I recall, in the mid-1960s, the efforts of one state school system
to force Amish children to attend government schools. A front-page
newspaper photograph was about as expressive of the contrast between
these two cultures as you could find: an armed sheriff’s deputy
chasing Amish children through a cornfield in order to force them
onto a school-bus. The scene was so repugnant to any sense of
human decency that even most Republicans and Democrats insisted
that the state drop its efforts. There seems to be a widely-held
sentiment in society – perhaps faint echoes from our dying inner
voices – that the Amish should be left alone.
Those who
wonder if it is possible for people to live in a condition of
anarchy need look no further than the example of the Amish. These
people refuse to have any dealings with the state – except for
the taxes they are forced to pay – and respect the inviolability
of one another’s person or property interests. Their contracts
with one another are grounded in nothing more than mutual promises
to perform. Their system of protection and security is found in
one another, not in institutions. Anyone who deviates from Amish
community standards need fear no jails, fines, beatings, or confiscation
of their property: the neighbors will simply refuse to deal with
them – to withhold their approval until the offender reforms.
To the Amish,
their work – particularly as farmers and carpenters – is the worldly
expression of their religious views. Unlike many of the rest of
us – whose divisive separation from our work is reflected in negative
bumper-stickers – the Amish find wholeness in their labors. Nor
do the Amish regard technology as an “evil”; they resist bringing
anything into their communities that will make them dependent
on the outside world. Thus, the automobile is not looked upon
as the “work of the devil,” but as a tool which, if brought into
their lives, will make them dependent upon tire and parts manufacturers,
oil companies, and the suppliers of other auto necessities, the
net effect of which would be to destroy their system.
The Amish
community provides its members no more guarantees of protection
from hostile elements than does the dominant political structure
in America. Not unlike our experiences on 9/11, the Amish world
was terribly disrupted by the intrusion of a destructive force
from the outside. Though the innocent victims were at work in
a humble schoolhouse rather than towering skyscrapers, the Amish
shared with others the painful consequences of disturbed men from
a deranged world who could find only in their suicidal attacks
the most effective expression of their conflict-ridden madness.
I doubt,
however, that members of the Amish community will respond to the
slaughter of their children in the same way most Americans reacted
to 9/11. Even with the holes ripped into the fabric of their culture,
the Amish will be able to transcend these horrible events without
sacrificing the integrity upon which their lives are founded.
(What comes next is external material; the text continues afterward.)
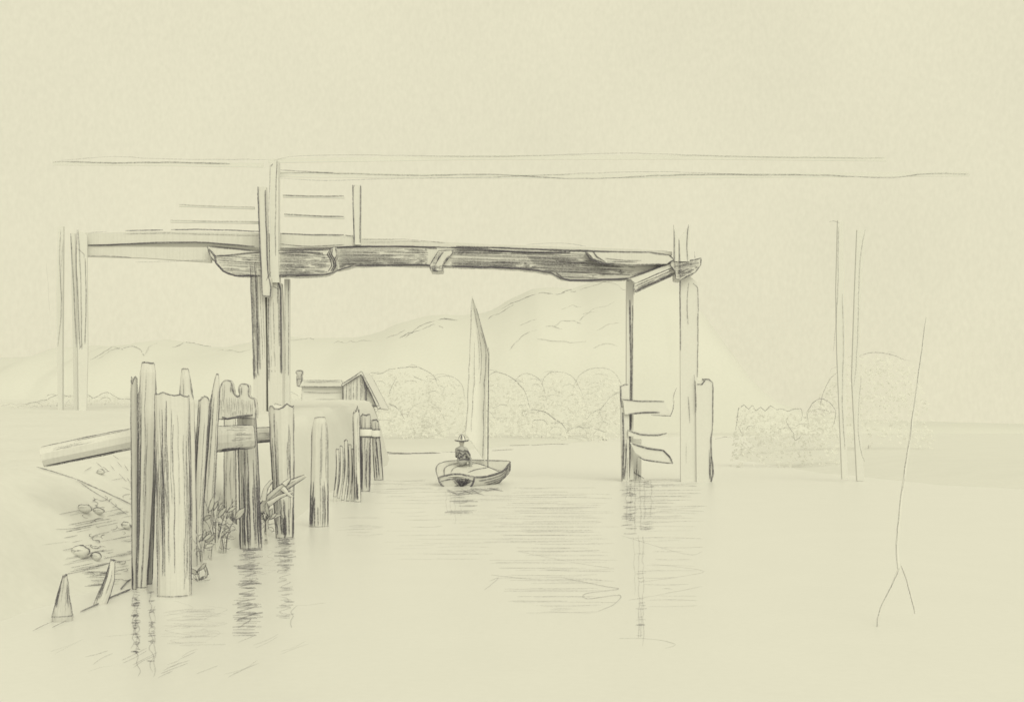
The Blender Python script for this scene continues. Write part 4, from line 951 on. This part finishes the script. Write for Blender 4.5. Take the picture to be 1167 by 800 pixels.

They will not put aside the principled nature of their society,
but will find comfort and energy within it. They have already
demonstrated this.
But
for those of us who still struggle with the meaning and effects
of 9/11, and who do so on the basis of principles and practices
that are a mass of confusion, conflict, and contradiction, our
responses have proven consistent with the normally neurotic –
and often psychotic – foundations upon which our social systems
rest. Our alleged principles and values – which have long found
expression only as empty abstractions rather than integrated into
our sense of being – were among the first unwanted cargo to be
thrown overboard, lest they prove a hindrance to the onrushing
sea of fear and doubt in which we found ourselves. We eagerly
jettisoned our compasses as well, allowing the politically ambitious
to chart new directions for us, and obeying their urgings to “stay
the course” to wholly unknown destinations.
The
Amish will survive their pain, bruises, and broken hearts, but
they will do so intact. Their values will sustain them, while
ours have been lost in the darkness in which we live our lives.
Such are the pragmatic, real-world, “bottom line” contrasts –
and consequences – between living with and without integrity.
Perhaps my
seminar student was on the right track when she asked whether
it was possible to live in such a community as the Amish enjoy.